* RECORDS FOR THIS TASK:

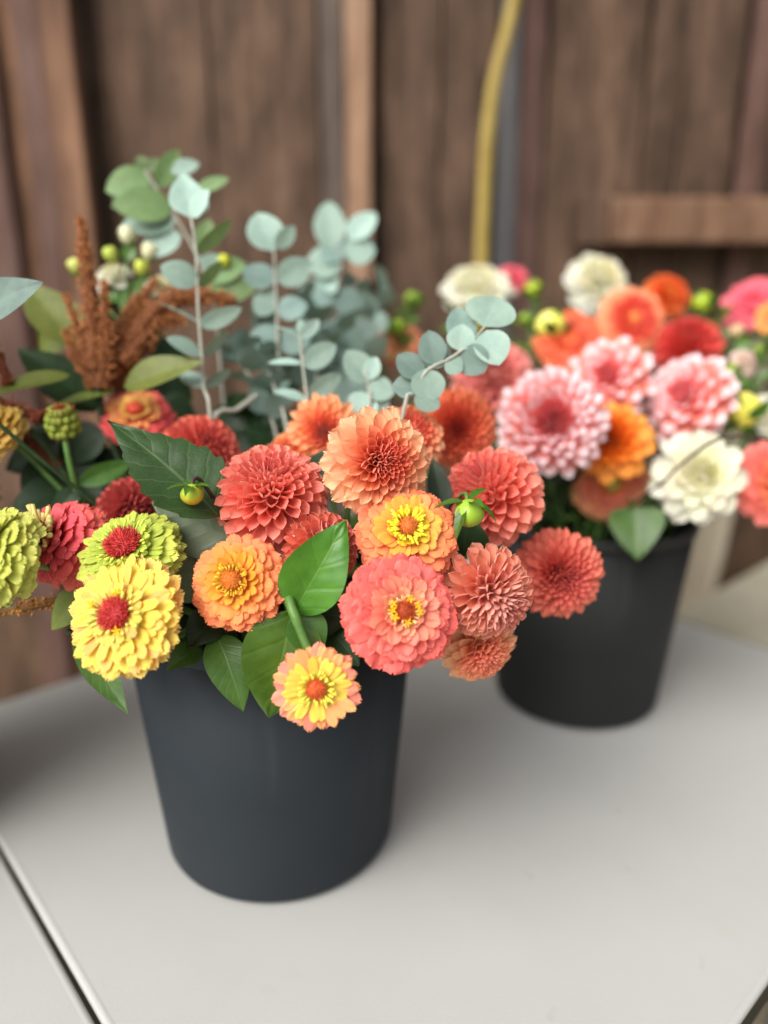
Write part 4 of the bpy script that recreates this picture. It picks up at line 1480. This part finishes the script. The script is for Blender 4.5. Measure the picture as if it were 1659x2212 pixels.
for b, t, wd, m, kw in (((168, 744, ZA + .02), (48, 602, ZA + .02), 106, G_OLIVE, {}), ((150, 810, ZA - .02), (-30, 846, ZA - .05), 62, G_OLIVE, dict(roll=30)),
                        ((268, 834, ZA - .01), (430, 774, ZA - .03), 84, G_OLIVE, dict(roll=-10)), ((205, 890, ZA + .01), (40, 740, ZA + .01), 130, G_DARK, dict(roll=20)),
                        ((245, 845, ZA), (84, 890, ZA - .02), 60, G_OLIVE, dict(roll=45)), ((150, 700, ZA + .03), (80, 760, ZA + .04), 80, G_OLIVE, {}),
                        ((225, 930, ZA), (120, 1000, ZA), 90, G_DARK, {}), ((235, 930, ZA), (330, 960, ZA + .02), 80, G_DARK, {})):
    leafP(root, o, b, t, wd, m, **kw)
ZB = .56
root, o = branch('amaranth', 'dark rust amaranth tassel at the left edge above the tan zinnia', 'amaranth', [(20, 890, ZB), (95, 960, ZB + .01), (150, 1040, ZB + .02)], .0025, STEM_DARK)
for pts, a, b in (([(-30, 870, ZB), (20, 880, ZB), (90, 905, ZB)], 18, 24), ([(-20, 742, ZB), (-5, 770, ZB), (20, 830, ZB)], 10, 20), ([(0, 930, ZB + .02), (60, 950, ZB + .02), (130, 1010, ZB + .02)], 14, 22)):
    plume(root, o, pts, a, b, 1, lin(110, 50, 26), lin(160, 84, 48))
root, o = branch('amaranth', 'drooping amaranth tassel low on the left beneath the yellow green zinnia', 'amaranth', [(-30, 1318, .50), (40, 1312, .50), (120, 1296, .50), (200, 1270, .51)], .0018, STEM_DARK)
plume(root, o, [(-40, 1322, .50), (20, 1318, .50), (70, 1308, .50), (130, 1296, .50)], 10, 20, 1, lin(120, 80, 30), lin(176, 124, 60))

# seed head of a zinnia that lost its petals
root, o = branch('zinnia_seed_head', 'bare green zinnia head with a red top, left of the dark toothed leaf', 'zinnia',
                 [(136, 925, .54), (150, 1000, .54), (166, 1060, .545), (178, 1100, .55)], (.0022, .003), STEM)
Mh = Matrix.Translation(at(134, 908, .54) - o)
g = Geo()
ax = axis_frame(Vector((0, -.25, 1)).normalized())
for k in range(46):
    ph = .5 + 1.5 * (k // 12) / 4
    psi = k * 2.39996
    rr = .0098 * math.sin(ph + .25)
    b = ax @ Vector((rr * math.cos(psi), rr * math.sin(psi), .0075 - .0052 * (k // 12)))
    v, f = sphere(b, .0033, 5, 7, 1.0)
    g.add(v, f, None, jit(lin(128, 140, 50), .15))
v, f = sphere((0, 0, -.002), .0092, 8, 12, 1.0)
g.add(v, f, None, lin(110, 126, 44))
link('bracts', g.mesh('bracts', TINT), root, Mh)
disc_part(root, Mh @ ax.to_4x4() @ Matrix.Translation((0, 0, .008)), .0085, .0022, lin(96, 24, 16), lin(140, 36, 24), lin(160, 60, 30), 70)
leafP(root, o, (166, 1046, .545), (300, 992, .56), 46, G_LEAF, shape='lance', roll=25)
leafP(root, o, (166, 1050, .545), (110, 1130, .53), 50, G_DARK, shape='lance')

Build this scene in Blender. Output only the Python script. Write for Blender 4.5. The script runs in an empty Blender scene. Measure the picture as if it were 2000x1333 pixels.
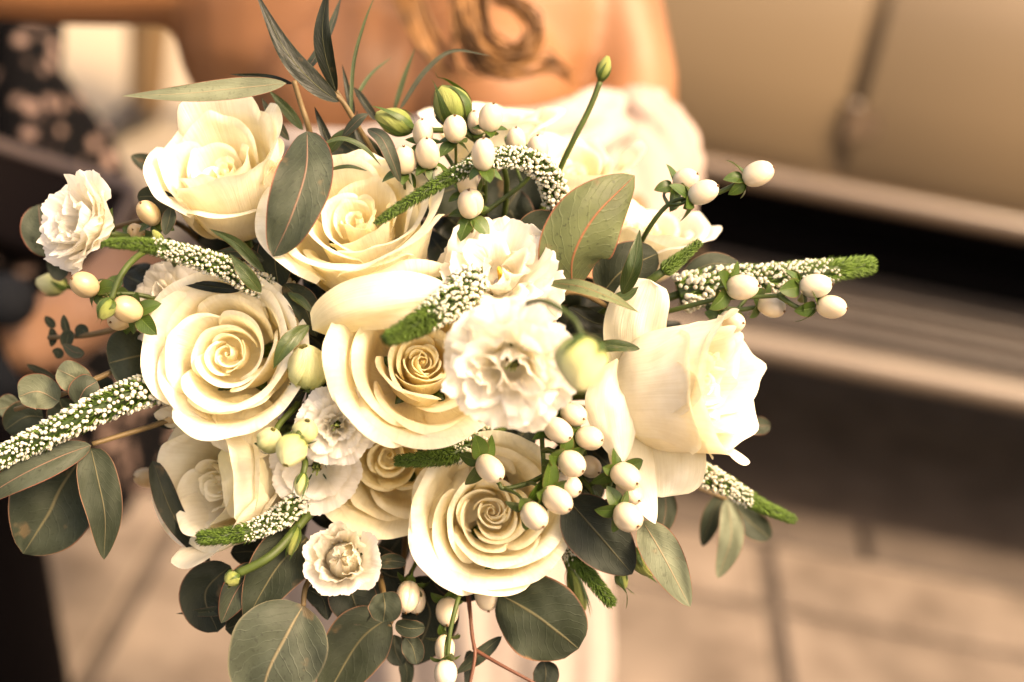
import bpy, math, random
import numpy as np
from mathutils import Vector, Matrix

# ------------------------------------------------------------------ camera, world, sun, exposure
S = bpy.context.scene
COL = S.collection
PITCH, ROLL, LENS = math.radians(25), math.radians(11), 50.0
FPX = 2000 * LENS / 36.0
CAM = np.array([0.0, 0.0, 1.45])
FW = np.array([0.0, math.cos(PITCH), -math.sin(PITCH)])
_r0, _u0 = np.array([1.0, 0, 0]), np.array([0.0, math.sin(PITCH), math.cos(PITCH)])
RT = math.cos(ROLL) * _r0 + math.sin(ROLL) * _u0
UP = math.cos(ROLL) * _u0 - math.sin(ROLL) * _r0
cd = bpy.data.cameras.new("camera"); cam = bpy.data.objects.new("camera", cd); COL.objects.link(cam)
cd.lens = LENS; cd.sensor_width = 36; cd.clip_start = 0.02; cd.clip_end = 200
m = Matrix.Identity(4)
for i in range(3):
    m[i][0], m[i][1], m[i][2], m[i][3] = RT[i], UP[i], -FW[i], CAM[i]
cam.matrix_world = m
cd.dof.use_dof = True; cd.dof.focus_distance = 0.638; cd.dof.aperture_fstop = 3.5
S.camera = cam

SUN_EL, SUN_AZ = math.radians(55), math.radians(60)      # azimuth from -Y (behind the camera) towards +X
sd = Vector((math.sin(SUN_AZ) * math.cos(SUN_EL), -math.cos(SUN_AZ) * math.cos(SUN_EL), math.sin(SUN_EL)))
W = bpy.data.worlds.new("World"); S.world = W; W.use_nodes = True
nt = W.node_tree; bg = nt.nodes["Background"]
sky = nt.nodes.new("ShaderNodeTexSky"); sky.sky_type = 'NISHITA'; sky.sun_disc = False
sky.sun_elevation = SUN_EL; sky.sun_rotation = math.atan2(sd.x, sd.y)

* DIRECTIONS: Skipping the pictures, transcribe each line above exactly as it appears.

* TASK RESULT:
Write part 4 of the bpy script that recreates this picture. It picks up at line 1480. This part finishes the script. The script is for Blender 4.5. Measure the picture as if it were 1659x2212 pixels.
for b, t, wd, m, kw in (((168, 744, ZA + .02), (48, 602, ZA + .02), 106, G_OLIVE, {}), ((150, 810, ZA - .02), (-30, 846, ZA - .05), 62, G_OLIVE, dict(roll=30)),
                        ((268, 834, ZA - .01), (430, 774, ZA - .03), 84, G_OLIVE, dict(roll=-10)), ((205, 890, ZA + .01), (40, 740, ZA + .01), 130, G_DARK, dict(roll=20)),
                        ((245, 845, ZA), (84, 890, ZA - .02), 60, G_OLIVE, dict(roll=45)), ((150, 700, ZA + .03), (80, 760, ZA + .04), 80, G_OLIVE, {}),
                        ((225, 930, ZA), (120, 1000, ZA), 90, G_DARK, {}), ((235, 930, ZA), (330, 960, ZA + .02), 80, G_DARK, {})):
    leafP(root, o, b, t, wd, m, **kw)
ZB = .56
root, o = branch('amaranth', 'dark rust amaranth tassel at the left edge above the tan zinnia', 'amaranth', [(20, 890, ZB), (95, 960, ZB + .01), (150, 1040, ZB + .02)], .0025, STEM_DARK)
for pts, a, b in (([(-30, 870, ZB), (20, 880, ZB), (90, 905, ZB)], 18, 24), ([(-20, 742, ZB), (-5, 770, ZB), (20, 830, ZB)], 10, 20), ([(0, 930, ZB + .02), (60, 950, ZB + .02), (130, 1010, ZB + .02)], 14, 22)):
    plume(root, o, pts, a, b, 1, lin(110, 50, 26), lin(160, 84, 48))
root, o = branch('amaranth', 'drooping amaranth tassel low on the left beneath the yellow green zinnia', 'amaranth', [(-30, 1318, .50), (40, 1312, .50), (120, 1296, .50), (200, 1270, .51)], .0018, STEM_DARK)
plume(root, o, [(-40, 1322, .50), (20, 1318, .50), (70, 1308, .50), (130, 1296, .50)], 10, 20, 1, lin(120, 80, 30), lin(176, 124, 60))

# seed head of a zinnia that lost its petals
root, o = branch('zinnia_seed_head', 'bare green zinnia head with a red top, left of the dark toothed leaf', 'zinnia',
                 [(136, 925, .54), (150, 1000, .54), (166, 1060, .545), (178, 1100, .55)], (.0022, .003), STEM)
Mh = Matrix.Translation(at(134, 908, .54) - o)
g = Geo()
ax = axis_frame(Vector((0, -.25, 1)).normalized())
for k in range(46):
    ph = .5 + 1.5 * (k // 12) / 4
    psi = k * 2.39996
    rr = .0098 * math.sin(ph + .25)
    b = ax @ Vector((rr * math.cos(psi), rr * math.sin(psi), .0075 - .0052 * (k // 12)))
    v, f = sphere(b, .0033, 5, 7, 1.0)
    g.add(v, f, None, jit(lin(128, 140, 50), .15))
v, f = sphere((0, 0, -.002), .0092, 8, 12, 1.0)
g.add(v, f, None, lin(110, 126, 44))
link('bracts', g.mesh('bracts', TINT), root, Mh)
disc_part(root, Mh @ ax.to_4x4() @ Matrix.Translation((0, 0, .008)), .0085, .0022, lin(96, 24, 16), lin(140, 36, 24), lin(160, 60, 30), 70)
leafP(root, o, (166, 1046, .545), (300, 992, .56), 46, G_LEAF, shape='lance', roll=25)
leafP(root, o, (166, 1050, .545), (110, 1130, .53), 50, G_DARK, shape='lance')

Build this scene in Blender. Output only the Python script. Write for Blender 4.5. The script runs in an empty Blender scene. Measure the picture as if it were 2000x1333 pixels.
import bpy, math, random
import numpy as np
from mathutils import Vector, Matrix

# ------------------------------------------------------------------ camera, world, sun, exposure
S = bpy.context.scene
COL = S.collection
PITCH, ROLL, LENS = math.radians(25), math.radians(11), 50.0
FPX = 2000 * LENS / 36.0
CAM = np.array([0.0, 0.0, 1.45])
FW = np.array([0.0, math.cos(PITCH), -math.sin(PITCH)])
_r0, _u0 = np.array([1.0, 0, 0]), np.array([0.0, math.sin(PITCH), math.cos(PITCH)])
RT = math.cos(ROLL) * _r0 + math.sin(ROLL) * _u0
UP = math.cos(ROLL) * _u0 - math.sin(ROLL) * _r0
cd = bpy.data.cameras.new("camera"); cam = bpy.data.objects.new("camera", cd); COL.objects.link(cam)
cd.lens = LENS; cd.sensor_width = 36; cd.clip_start = 0.02; cd.clip_end = 200
m = Matrix.Identity(4)
for i in range(3):
    m[i][0], m[i][1], m[i][2], m[i][3] = RT[i], UP[i], -FW[i], CAM[i]
cam.matrix_world = m
cd.dof.use_dof = True; cd.dof.focus_distance = 0.638; cd.dof.aperture_fstop = 3.5
S.camera = cam

SUN_EL, SUN_AZ = math.radians(55), math.radians(60)      # azimuth from -Y (behind the camera) towards +X
sd = Vector((math.sin(SUN_AZ) * math.cos(SUN_EL), -math.cos(SUN_AZ) * math.cos(SUN_EL), math.sin(SUN_EL)))
W = bpy.data.worlds.new("World"); S.world = W; W.use_nodes = True
nt = W.node_tree; bg = nt.nodes["Background"]
sky = nt.nodes.new("ShaderNodeTexSky"); sky.sky_type = 'NISHITA'; sky.sun_disc = False
sky.sun_elevation = SUN_EL; sky.sun_rotation = math.atan2(sd.x, sd.y)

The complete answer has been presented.